The same applies to the £150 increase in personal allowances. The PRSI exemption for the first £50 of income is welcome but it is partially offset and clawed back by a reduction in the PRSI allowance for tax purposes from £286 to £140 per annum. These paltry real increases in allowances are hardly consistent with the Minister's claims of radicalism on the tax front.
It is surprising that the Minister continued to maintain the old fiction of taking so many thousands of people out of the tax net. Those people will be back. They always come back; it is the ultimate boomerang effect. I have listened to claim after claim, year after year and budget after budget of many people being taken out of the tax net. If all those whom successive Ministers for Finance rightly claimed at the time were taken out of the tax net were permanently out of it, we would have a tax paying population of about 250,000 people. The people taken out of the higher tax rates and put into the 27 per cent rate will also be back paying the higher rates because our income tax system is grindingly progressive. There is no need for the Minister for Finance to peddle those old fictions about taking so many thousands of people out of the tax net. It is a nonsense and a sham and should be abandoned not only by this Minister for Finance but by all future Ministers unless the tax system is radically altered.
The net result of all of this tinkering with the tax system in the budget is that somebody below the average industrial wage still has to pay tax at the margin of 55.75 per cent of their total income. At column 2049 of the Official Report of 9 February, Deputy De Rossa said: "In the coming year, the Government must set about monitoring and evaluating these reforms to ensure that they are effective as job creators". This shows a blinkered approach to the relationship between tax reduction and unemployment. He still does not believe that tax reduction or reform has anything to do with creating employment. He believes that one should monitor every bit of tax reduction to see how many jobs it creates, as if one was talking about two chemical elements in a laboratory that were supposed to produce a certain reaction that could be measured scientifically.

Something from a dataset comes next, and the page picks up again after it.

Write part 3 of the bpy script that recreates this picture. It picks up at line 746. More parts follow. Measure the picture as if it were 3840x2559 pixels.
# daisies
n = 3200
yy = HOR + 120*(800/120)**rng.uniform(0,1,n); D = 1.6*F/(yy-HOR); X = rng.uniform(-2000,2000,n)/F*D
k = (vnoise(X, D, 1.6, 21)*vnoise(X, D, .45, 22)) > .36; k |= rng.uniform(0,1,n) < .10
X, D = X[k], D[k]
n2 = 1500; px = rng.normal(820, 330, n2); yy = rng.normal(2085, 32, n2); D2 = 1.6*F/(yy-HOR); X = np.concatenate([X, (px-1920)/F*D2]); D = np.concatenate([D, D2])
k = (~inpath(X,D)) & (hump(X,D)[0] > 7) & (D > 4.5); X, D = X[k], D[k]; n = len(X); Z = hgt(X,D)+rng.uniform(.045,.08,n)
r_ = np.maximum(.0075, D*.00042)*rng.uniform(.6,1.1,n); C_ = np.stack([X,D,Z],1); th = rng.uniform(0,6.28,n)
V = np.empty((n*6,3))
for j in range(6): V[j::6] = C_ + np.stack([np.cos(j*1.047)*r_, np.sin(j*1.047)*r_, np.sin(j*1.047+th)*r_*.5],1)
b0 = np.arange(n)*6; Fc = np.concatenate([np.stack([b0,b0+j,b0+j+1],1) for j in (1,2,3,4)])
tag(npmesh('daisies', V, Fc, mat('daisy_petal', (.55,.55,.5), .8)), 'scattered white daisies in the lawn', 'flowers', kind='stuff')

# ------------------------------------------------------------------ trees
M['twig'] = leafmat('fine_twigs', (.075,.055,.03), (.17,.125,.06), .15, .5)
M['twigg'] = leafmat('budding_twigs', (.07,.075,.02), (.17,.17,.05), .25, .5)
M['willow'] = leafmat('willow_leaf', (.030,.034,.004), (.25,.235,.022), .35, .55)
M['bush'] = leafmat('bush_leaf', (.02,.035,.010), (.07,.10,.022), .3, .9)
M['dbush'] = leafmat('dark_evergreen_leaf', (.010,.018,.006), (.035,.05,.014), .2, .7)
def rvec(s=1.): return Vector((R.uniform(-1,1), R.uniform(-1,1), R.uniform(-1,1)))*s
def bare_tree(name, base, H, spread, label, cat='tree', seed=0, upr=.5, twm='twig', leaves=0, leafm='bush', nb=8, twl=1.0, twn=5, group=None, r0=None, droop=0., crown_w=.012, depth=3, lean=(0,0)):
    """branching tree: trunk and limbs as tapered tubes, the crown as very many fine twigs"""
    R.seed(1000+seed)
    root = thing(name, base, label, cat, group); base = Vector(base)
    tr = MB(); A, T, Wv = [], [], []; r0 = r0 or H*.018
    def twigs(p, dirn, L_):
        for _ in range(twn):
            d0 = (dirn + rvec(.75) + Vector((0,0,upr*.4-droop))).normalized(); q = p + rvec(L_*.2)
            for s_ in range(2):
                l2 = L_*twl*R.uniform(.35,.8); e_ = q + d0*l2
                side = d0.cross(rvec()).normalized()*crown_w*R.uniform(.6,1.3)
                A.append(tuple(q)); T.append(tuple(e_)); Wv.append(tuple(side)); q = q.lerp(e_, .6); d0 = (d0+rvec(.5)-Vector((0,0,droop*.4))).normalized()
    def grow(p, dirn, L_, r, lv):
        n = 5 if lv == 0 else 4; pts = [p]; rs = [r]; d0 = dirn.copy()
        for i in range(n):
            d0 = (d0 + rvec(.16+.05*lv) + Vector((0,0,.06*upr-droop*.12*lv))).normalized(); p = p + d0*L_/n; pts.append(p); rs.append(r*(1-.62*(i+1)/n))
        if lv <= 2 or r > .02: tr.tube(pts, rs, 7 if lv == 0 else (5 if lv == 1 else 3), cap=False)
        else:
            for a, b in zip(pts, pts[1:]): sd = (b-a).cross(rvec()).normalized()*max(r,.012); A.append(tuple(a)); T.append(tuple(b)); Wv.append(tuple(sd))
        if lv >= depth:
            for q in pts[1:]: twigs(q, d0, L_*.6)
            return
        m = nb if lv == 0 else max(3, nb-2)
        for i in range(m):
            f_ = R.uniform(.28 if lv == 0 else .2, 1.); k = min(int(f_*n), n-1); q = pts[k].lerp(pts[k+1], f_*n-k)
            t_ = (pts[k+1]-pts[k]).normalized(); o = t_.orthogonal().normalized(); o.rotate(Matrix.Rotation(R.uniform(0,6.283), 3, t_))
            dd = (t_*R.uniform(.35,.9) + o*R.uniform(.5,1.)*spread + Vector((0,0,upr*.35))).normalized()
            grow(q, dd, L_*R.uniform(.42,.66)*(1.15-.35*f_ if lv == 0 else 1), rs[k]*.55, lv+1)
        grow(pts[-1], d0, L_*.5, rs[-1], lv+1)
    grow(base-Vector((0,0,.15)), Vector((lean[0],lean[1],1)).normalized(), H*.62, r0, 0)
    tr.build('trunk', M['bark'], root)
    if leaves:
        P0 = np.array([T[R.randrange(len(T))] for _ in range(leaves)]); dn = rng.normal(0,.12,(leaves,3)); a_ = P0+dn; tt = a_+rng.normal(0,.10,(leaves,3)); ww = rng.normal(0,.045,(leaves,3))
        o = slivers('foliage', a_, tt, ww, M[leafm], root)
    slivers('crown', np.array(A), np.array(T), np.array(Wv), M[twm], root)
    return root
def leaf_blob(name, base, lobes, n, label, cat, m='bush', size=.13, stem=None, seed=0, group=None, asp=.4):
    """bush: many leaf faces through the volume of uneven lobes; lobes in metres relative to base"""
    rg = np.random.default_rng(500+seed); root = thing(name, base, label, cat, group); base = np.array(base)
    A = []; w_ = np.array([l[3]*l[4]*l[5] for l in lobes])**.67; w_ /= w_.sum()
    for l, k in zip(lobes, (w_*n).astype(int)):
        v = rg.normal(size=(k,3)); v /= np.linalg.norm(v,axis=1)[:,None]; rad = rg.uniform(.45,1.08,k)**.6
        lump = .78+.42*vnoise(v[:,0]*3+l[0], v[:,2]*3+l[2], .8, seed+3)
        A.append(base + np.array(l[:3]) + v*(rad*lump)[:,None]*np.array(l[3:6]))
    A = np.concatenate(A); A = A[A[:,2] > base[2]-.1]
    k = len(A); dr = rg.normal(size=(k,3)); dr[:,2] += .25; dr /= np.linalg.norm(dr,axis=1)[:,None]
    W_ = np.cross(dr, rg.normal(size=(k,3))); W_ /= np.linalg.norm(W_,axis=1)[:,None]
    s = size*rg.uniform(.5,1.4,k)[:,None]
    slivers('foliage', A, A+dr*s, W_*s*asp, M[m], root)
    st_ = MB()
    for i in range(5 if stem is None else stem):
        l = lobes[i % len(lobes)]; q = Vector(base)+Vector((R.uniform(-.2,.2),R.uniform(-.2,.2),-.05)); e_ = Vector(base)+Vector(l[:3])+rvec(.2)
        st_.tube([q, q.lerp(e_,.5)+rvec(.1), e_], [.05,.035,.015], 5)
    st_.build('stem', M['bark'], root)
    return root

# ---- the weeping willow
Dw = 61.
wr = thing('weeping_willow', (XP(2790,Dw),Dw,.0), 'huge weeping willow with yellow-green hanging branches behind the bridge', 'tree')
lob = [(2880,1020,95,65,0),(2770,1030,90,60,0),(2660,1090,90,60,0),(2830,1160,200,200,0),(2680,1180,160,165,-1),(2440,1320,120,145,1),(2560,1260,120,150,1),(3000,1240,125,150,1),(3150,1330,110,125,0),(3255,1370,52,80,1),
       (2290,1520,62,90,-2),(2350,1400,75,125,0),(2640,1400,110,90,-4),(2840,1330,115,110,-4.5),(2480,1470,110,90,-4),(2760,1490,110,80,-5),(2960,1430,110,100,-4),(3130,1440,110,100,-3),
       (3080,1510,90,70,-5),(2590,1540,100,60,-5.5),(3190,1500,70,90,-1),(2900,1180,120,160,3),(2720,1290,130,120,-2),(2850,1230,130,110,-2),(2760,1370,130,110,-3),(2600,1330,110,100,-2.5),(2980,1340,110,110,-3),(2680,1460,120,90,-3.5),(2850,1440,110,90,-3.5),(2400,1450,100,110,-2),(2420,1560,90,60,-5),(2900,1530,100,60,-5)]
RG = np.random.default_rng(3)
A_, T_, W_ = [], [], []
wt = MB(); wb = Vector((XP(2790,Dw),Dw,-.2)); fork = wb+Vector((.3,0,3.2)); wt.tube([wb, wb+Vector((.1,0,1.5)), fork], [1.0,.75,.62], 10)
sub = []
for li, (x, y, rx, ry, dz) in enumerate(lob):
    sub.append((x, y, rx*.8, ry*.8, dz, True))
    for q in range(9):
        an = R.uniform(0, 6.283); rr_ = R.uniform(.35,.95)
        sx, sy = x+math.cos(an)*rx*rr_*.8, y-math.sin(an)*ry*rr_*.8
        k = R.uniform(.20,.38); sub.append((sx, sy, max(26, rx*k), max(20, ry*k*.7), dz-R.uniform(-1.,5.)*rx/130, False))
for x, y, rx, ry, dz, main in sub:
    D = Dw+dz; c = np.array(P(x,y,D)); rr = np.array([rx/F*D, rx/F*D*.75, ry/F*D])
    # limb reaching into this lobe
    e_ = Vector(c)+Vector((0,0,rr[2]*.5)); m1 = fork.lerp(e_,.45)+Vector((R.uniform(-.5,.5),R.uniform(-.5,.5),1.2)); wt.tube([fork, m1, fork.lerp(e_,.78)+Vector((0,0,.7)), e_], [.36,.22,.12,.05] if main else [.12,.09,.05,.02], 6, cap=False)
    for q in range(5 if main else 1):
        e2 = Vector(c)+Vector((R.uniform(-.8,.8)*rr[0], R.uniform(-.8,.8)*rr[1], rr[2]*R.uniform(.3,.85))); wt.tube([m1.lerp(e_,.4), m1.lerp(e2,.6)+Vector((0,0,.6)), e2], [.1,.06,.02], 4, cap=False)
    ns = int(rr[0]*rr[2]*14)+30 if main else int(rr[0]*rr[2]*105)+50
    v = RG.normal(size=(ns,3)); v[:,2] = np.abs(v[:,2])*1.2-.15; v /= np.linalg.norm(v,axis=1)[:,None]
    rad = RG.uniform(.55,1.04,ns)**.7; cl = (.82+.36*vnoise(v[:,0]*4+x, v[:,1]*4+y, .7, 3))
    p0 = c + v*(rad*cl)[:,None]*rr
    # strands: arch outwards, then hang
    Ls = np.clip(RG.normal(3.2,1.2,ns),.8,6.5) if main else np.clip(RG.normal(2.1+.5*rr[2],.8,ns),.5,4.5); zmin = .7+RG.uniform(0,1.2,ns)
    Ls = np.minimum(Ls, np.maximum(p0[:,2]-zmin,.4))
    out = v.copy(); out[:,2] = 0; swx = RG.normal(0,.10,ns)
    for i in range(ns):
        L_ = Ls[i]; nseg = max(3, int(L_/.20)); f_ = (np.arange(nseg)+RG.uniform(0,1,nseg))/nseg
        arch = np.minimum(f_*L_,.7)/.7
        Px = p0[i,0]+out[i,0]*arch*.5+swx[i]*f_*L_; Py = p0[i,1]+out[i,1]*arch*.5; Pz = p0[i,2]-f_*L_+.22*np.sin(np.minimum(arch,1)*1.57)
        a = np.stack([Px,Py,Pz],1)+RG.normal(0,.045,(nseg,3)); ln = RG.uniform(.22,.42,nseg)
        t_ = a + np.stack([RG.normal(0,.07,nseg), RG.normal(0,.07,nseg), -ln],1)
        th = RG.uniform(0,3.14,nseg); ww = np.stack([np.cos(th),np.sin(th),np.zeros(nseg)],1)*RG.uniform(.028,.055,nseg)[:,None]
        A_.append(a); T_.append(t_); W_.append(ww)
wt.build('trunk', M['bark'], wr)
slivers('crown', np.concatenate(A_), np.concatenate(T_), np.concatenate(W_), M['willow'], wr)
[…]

The reality — and every developed economy has shown it — is that a low taxation climate is conducive to enterprise initiative and ultimately economic growth out of which jobs are created. Of course we are not doing enough to translate our economic growth into employment, but that is another argument. It does not take from the fact that a favourable tax climate is a sine qua non to economic growth, which again is a sine qua non to employment creation.
When this Government was in the process of forming, Democratic Left held a meeting in a Dublin hotel where it duly wrestled with its conscience for a few minutes and decided that it was going into Government. It did so on the basis of a paper produced by the leadership.On the following day, all the national newspapers carried quotations from some of the speeches made at this meeting. One speech was delivered by a Mr. Fergal Ross, who was described as the son of the party leader, Proinsias De Rossa. Mr. Fergal Ross opposed Democratic Left's decision to go into Government on the basis of the paper presented by the leadership, which he said was "full of classic fudges". Who am I to disagree with Mr. Ross? It was full of classic fudges and that is reflected in the budget because this budget is a classic fudge from beginning to end and the people, with whose welfare this Government has been entrusted, will be the losers.